Tuttavia, mi sentirei di suggerire una breve riflessione sull’opportunità di perseguire, in alternativa, tre percorsi paralleli: uscire dalla logica dell’”aiutino” per qualunque tipo di iniziativa che, necessariamente, si ripercuote sulla fiscalità generale, alla quale deve essere associata una rigorosa gestione delle finanze pubbliche; costruire con pazienza e determinazione, a partire dalla scuola dell’obbligo, una nuova “cultura fiscale”, alla quale non potrebbe sottrarsi l’amministrazione finanziaria, e un diffuso senso civico che potrebbe generare effetti positivi per tutti, e non solo in termini di entrate tributarie; realizzare una capillare campagna informativa sull’utilità e sicurezza dei pagamenti elettronici rispetto al denaro contante.

Nel caso di specie, l’utilità e la protezione del consumatore dovrebbe essere la stella polare per qualunque iniziativa politica.
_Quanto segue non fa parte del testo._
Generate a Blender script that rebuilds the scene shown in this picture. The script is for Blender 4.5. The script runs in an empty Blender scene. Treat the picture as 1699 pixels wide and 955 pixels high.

Non consideriamo le misure in commento come strumentali per perseguire l’obiettivo di diventare una società completamente cash free (come sembra volere la Cina, sulle cui intenzioni si veda il commento di Pierangelo Soldavini, Prove di yuan digitale. Pechino all’assalto del potere di re dollaro, su Il Sole 24 Ore del 13.9.2020).

Ricordiamoci che la gestione del contante non è competenza dei governi nazionali ma della BCE, ai sensi degli artt. 127 e 282, del TFUE. Lo ha ricordato espressamente la banca centrale nella lettera al ministro Gualtieri e ai presidenti del Senato Casellati e della Camera Fico, del 13 dicembre 2019, relativa alle nuove limitazioni sull’uso del contante disposte dall’art. 18, del D.L. n. 124/2019, conv. in L. n. 157/2019 (2.000 euro a decorrere dal 1° luglio 2020, e 1.000 euro dal 1° gennaio 2022). E non sottovalutiamo l’utilità del denaro contante e delle sue funzioni, non comprimiamo la libertà individuale di scegliere come detenere la propria ricchezza, e non dimentichiamo che il controllo diretto della moneta da parte di una autorità monetaria rende più efficiente il processo di trasmissione della politica monetaria.